Thursday 15 May 2014

Chanel Cruise 2014/5 on The Island, Dubai

Our commitment to the world of fashion is so great that on Tuesday, we journeyed by car, plane and boat, and all the way to a desert island to see the Chanel Cruise collection for 2014/5 – although, admittedly, the experience was less wild, beardy Tom Hanks in Castaway, more chic island-luxe. On Tuesday, Selections’ Rima Nasser arrived in Dubai and travelled to Karl Lagerfeld’s Arabian retreat on The Island, where against the grandiose backdrop of a blaze of sunset and the futuristic skyline, shisha tents and candles dotted the landscape.





1000 guests sat within the custom-built, mashrabiya-silhouetted structure and enjoyed a show daubed in the classic Chanel colour palette of white, black and beige, interrupted by moments of fuschia, midnight blue and red and floral prints. Oriental art was reinterpreted into contemporary lines and forms across the likes of three-piece suits, long and mini tunics, short overalls, and boleros.

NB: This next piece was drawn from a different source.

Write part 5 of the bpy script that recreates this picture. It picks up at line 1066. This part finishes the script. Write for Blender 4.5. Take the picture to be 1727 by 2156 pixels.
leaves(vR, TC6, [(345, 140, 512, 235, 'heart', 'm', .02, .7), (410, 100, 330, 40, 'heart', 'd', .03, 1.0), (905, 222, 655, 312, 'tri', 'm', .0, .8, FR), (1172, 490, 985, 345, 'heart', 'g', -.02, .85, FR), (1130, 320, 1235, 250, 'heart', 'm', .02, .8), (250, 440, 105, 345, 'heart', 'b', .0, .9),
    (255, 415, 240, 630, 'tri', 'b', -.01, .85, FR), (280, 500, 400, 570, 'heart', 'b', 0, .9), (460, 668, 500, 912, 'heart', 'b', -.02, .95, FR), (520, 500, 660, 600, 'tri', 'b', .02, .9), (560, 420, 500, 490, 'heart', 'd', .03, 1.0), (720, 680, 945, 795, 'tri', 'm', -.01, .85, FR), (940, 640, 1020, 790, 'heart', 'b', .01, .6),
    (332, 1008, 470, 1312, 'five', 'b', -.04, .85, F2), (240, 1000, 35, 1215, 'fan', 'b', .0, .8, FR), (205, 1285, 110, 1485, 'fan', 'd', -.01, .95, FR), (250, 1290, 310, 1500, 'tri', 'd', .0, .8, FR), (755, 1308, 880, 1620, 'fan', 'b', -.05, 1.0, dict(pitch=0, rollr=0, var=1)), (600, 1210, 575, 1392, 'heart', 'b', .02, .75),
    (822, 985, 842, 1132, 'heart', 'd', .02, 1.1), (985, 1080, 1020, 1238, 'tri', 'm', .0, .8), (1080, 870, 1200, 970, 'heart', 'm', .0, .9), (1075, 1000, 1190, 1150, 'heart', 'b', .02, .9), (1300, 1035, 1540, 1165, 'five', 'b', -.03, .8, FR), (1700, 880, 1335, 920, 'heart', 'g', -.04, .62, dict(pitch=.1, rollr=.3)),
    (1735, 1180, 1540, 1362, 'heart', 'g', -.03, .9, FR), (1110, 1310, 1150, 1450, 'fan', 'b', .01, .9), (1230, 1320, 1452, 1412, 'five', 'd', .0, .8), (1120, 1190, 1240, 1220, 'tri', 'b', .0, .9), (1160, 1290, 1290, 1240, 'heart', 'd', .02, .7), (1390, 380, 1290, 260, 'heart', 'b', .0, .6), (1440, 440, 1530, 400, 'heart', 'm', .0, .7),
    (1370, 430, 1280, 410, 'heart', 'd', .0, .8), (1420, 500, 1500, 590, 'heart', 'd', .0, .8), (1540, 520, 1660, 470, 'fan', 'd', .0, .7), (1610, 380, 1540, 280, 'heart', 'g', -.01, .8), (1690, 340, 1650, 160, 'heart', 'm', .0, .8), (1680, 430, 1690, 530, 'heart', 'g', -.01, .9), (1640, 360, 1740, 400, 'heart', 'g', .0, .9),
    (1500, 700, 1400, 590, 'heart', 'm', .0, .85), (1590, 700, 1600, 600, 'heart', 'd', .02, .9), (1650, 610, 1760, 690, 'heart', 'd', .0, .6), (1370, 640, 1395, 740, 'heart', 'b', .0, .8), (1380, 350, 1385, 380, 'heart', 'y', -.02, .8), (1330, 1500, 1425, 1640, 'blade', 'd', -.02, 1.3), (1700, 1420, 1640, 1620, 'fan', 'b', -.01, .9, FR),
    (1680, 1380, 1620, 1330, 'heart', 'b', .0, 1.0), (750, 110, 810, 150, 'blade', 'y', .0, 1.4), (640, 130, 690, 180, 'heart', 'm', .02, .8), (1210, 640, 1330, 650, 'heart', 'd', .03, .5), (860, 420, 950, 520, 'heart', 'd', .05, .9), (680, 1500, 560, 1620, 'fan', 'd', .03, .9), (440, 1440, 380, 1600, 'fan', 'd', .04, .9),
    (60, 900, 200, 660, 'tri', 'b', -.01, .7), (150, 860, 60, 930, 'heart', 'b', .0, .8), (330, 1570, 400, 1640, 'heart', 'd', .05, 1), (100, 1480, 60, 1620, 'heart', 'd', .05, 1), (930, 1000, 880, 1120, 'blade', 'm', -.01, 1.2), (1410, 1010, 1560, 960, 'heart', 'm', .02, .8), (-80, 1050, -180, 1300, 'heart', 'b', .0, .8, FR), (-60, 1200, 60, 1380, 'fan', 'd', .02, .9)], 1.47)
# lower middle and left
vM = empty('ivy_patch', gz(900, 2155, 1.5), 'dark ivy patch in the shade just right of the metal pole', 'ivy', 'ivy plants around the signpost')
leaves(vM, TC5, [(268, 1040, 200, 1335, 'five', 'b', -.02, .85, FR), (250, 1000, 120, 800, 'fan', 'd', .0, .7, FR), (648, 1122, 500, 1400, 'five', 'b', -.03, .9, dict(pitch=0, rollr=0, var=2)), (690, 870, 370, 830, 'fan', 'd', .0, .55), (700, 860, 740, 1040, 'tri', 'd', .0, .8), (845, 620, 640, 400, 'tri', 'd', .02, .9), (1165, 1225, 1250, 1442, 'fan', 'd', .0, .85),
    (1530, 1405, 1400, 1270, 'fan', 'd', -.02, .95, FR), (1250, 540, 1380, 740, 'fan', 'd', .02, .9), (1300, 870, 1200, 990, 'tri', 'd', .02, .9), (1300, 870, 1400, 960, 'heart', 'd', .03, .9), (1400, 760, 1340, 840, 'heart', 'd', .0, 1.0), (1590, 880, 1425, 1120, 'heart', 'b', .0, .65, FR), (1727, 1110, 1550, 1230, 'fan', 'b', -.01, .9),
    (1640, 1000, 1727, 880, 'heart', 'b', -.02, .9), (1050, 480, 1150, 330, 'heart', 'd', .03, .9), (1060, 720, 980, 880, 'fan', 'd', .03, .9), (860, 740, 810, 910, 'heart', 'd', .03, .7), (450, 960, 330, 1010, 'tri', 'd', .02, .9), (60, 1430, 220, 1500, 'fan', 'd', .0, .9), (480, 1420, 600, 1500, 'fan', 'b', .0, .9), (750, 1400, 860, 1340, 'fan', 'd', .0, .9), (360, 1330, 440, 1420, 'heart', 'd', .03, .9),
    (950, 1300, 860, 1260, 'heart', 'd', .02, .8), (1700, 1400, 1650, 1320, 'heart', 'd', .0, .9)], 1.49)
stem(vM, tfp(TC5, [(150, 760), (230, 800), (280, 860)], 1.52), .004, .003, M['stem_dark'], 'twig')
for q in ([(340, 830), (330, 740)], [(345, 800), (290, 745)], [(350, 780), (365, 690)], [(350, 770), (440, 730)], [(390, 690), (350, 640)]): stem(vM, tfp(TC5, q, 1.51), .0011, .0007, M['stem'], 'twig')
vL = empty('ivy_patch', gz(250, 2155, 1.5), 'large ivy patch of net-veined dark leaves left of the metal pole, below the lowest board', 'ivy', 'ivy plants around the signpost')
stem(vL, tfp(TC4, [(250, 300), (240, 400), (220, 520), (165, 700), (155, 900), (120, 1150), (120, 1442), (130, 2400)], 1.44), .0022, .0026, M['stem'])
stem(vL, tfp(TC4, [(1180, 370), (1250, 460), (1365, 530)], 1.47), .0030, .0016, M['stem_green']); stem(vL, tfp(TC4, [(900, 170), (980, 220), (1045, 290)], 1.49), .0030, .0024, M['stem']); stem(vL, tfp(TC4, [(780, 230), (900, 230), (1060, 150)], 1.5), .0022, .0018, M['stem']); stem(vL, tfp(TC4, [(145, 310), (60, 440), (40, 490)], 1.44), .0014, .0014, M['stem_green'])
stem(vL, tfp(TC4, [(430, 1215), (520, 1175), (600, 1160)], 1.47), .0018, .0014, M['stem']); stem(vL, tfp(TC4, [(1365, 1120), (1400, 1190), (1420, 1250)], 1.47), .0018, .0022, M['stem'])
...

Following the show, fashion editors and models – as well as celebrities including Tilda Swinton, Freida Pinto, and Dakota Fanning – traded hasty between-shows Marlboro Lights for a relaxed puff on an arghila, gathered around lantern-lit tables and to the soundtrack of Moroccan musicians. If this is island living, then we’re ready to get shipwrecked. 

Friday 9 May 2014

Jabal 2014 at Hotel Le Gray



Celebrating the tenth edition of JABAL, Le Gray hosted the works of a group of emerging artists from at home and abroad, including 17 painters, seven photographers, seven sculptors, and even one embroiderer. Dotted amongst the sprawl were some promising talents, particularly Yasmina Nysten, whose sophisticated oil-on-canvas work was deftly technical and resolutely modern. Expertly evinced human anatomy was the site of melancholia, with the red-hued faces of ‘For a City of the Future’ wrapped in cold, contrasting shadows of cerulean blue. 

The human form also was the focal point for Diana Halabi, whose stooped, shrouded men in ‘The Trust Issue’ and ‘Ignorance’ were cited as visual metaphors for human behaviour – pallid of face, hunched of back and swathed in fabric, the figures were what Halabi bleakly referred to as ‘the real you’. 



Across a different medium, interior architect-turned-illustrator Jad El Khoury got smiles a-twitching with a series of cheeky, Keith Haring-esque illustrated prints entitled ‘Potato Nose’, referring to the squat, bug-eyed little protagonist who appears across all of them. Potato Nose comprises some of El Khoury’s first exhibited work, and Selections have him, and his squashy little hero, as one(s) to watch during the coming months.